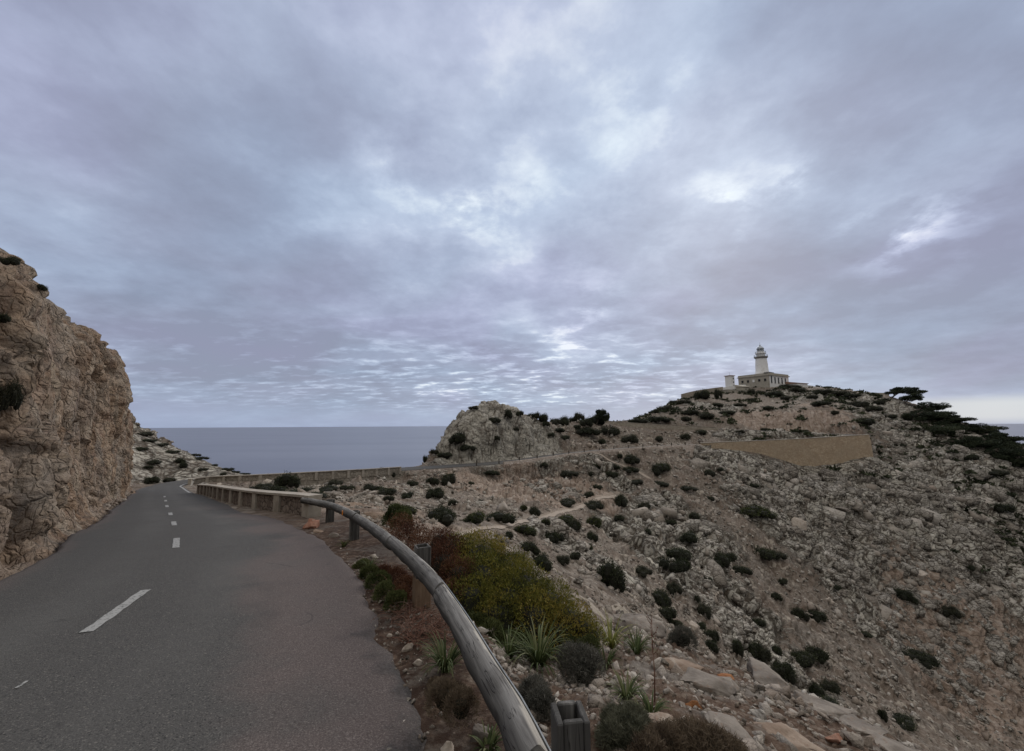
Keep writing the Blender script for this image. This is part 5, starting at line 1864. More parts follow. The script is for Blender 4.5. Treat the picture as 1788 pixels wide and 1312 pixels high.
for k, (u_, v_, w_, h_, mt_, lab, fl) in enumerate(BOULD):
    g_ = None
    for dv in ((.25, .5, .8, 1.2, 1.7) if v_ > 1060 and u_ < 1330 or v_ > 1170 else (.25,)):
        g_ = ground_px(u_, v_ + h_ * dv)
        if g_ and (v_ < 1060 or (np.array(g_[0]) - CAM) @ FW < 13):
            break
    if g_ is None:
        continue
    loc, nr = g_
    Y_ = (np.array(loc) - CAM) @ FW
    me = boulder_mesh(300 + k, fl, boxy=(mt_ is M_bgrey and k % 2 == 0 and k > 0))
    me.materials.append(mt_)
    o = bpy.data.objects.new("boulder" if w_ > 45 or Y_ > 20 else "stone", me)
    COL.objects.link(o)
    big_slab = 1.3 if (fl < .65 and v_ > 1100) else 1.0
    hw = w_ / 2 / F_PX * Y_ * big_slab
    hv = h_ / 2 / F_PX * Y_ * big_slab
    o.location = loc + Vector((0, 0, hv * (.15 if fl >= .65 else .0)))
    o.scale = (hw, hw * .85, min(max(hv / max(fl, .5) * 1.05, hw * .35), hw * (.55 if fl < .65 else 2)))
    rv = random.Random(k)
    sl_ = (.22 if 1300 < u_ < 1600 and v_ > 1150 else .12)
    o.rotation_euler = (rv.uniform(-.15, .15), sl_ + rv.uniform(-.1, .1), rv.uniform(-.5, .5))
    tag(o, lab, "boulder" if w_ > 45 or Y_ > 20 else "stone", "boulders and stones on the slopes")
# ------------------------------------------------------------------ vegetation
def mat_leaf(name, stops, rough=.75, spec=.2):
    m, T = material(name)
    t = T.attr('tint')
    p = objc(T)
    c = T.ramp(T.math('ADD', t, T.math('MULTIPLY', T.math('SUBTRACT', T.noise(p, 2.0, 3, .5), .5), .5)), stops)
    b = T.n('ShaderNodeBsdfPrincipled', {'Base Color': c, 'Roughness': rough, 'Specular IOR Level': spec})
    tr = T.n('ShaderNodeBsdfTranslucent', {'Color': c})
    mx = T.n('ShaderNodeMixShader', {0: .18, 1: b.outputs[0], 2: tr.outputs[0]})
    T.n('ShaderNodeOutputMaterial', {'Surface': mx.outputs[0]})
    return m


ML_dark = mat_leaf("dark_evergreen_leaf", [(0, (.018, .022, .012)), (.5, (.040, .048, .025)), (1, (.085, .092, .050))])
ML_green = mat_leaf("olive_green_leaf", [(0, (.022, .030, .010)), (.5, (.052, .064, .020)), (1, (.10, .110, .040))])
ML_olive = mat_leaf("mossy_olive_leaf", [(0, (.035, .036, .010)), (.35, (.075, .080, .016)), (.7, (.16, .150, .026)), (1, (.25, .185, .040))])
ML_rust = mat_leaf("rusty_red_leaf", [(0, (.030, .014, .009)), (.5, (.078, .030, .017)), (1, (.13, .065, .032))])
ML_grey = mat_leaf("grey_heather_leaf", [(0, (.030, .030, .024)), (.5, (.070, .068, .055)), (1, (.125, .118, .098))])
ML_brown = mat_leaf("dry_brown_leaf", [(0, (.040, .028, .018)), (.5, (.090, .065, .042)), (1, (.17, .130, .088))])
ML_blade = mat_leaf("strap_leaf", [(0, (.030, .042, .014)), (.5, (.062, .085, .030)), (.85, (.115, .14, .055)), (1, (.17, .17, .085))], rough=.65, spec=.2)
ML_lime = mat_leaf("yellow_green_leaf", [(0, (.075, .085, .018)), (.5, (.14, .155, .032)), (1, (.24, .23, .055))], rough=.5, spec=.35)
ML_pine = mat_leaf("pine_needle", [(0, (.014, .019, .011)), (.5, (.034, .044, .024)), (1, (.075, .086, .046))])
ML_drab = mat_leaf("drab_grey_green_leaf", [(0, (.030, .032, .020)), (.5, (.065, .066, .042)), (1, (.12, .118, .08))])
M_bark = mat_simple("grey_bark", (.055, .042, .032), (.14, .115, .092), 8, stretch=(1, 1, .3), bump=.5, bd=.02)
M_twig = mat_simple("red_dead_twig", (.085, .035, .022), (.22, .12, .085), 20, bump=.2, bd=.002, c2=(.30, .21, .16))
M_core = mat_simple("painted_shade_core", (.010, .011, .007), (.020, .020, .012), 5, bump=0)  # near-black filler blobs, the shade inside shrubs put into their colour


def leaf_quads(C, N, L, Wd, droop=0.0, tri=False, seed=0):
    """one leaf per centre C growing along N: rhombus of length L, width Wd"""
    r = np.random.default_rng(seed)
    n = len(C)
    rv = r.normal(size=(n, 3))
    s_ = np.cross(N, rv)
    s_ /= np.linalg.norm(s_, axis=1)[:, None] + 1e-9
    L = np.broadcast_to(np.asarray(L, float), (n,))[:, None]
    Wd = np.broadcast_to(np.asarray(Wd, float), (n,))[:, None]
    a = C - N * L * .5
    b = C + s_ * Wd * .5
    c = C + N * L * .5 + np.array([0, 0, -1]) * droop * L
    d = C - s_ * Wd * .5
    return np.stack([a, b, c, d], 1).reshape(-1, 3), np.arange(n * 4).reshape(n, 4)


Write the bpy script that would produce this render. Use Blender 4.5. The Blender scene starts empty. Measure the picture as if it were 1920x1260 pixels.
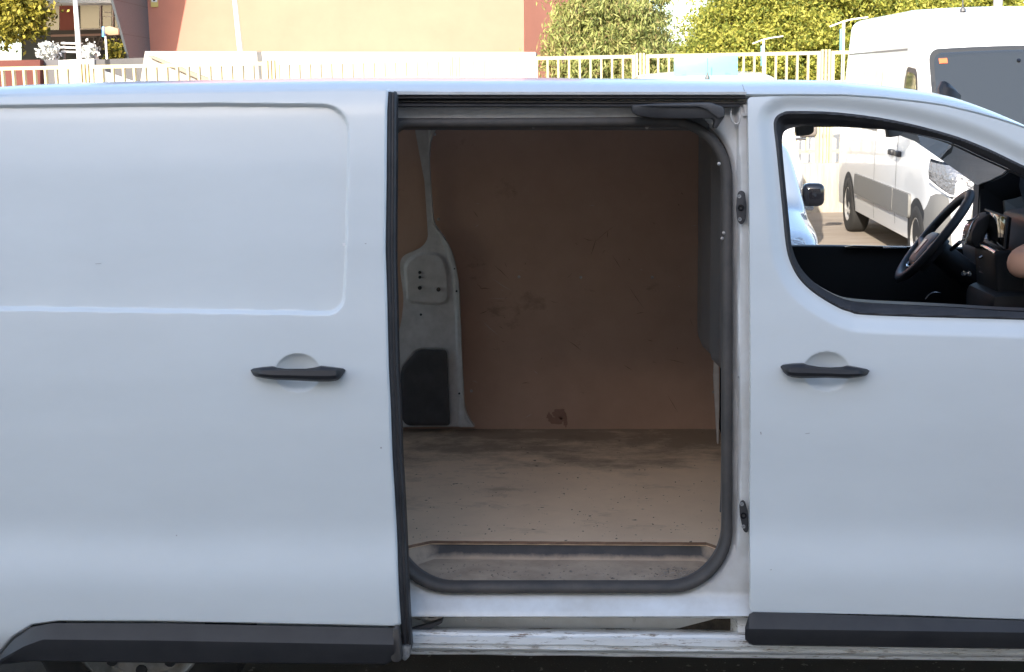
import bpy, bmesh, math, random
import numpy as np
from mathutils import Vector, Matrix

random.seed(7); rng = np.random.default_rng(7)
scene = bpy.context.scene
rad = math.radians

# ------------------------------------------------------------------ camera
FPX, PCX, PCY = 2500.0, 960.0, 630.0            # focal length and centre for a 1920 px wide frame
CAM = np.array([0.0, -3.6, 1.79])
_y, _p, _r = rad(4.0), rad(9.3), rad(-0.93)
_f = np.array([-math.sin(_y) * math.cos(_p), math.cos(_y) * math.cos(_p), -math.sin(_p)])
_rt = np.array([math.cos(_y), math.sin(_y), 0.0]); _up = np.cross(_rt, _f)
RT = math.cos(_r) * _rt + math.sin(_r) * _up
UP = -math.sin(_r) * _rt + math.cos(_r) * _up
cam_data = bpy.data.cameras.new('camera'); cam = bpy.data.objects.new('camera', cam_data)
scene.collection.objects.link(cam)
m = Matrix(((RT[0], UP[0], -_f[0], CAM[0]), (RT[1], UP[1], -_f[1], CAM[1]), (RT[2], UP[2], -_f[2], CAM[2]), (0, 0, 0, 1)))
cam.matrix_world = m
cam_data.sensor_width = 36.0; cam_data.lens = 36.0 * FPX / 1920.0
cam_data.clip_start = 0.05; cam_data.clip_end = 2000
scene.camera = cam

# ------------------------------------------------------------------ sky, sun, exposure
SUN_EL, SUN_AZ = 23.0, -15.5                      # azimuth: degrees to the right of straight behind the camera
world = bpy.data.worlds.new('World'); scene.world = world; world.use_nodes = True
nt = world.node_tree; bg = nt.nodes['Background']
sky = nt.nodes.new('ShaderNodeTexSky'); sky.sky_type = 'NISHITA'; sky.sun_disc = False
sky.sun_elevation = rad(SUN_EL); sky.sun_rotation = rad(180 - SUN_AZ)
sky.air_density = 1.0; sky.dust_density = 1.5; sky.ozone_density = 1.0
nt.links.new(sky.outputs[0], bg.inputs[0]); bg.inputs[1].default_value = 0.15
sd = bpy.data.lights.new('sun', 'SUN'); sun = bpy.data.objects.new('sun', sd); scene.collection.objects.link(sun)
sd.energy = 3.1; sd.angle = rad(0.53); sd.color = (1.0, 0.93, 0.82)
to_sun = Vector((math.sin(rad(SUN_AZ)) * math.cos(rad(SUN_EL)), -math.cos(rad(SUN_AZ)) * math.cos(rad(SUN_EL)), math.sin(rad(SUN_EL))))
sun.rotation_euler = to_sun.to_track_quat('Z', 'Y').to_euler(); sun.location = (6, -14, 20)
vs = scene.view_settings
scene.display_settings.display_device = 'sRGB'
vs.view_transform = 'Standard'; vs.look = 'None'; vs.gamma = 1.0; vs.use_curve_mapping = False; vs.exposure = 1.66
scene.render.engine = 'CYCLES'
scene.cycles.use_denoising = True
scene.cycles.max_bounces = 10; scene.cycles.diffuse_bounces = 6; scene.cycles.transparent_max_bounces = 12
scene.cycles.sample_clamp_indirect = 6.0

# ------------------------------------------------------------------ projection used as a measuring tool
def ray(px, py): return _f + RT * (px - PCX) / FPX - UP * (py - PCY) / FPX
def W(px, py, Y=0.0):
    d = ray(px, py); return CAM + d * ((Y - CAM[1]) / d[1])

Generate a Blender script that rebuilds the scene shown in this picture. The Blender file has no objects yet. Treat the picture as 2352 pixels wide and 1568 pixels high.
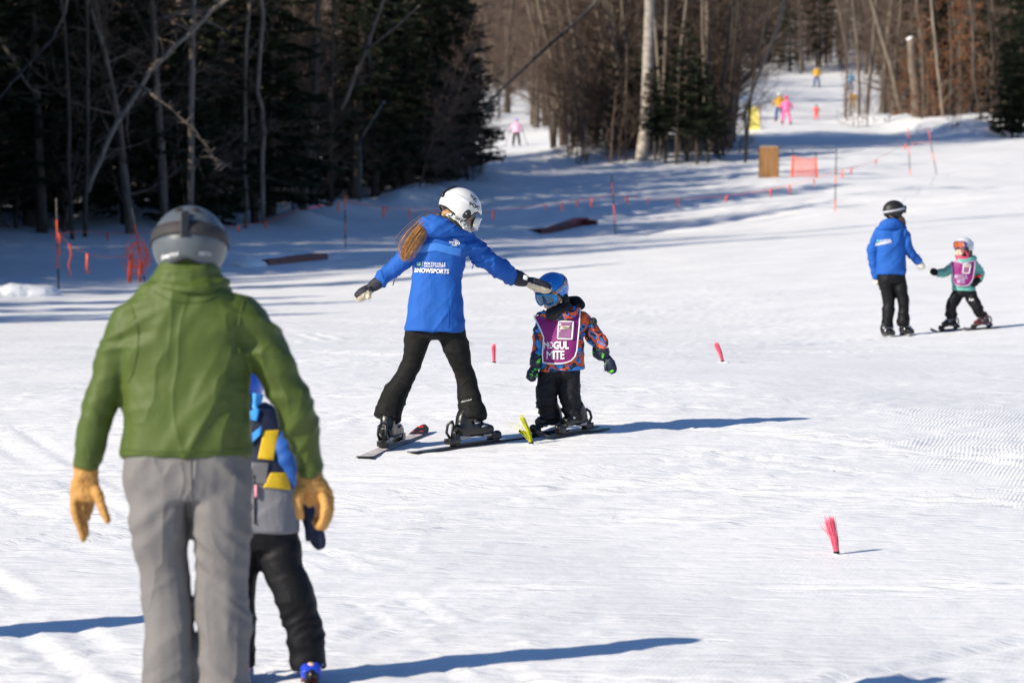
--------------------------------
** Written request **
The first line to copy holds "Write the bpy", and the last holds "rad = math.radians". Copy them and the lines between exactly, leaving out pictures.

** Final answer **
Write the bpy script that would produce this render. Use Blender 4.5. The Blender scene starts empty. Measure the picture as if it were 1920x1260 pixels.
import bpy, bmesh, math, random
import numpy as np
from mathutils import Vector, Matrix

random.seed(7); rng = np.random.default_rng(7)
scene = bpy.context.scene
rad = math.radians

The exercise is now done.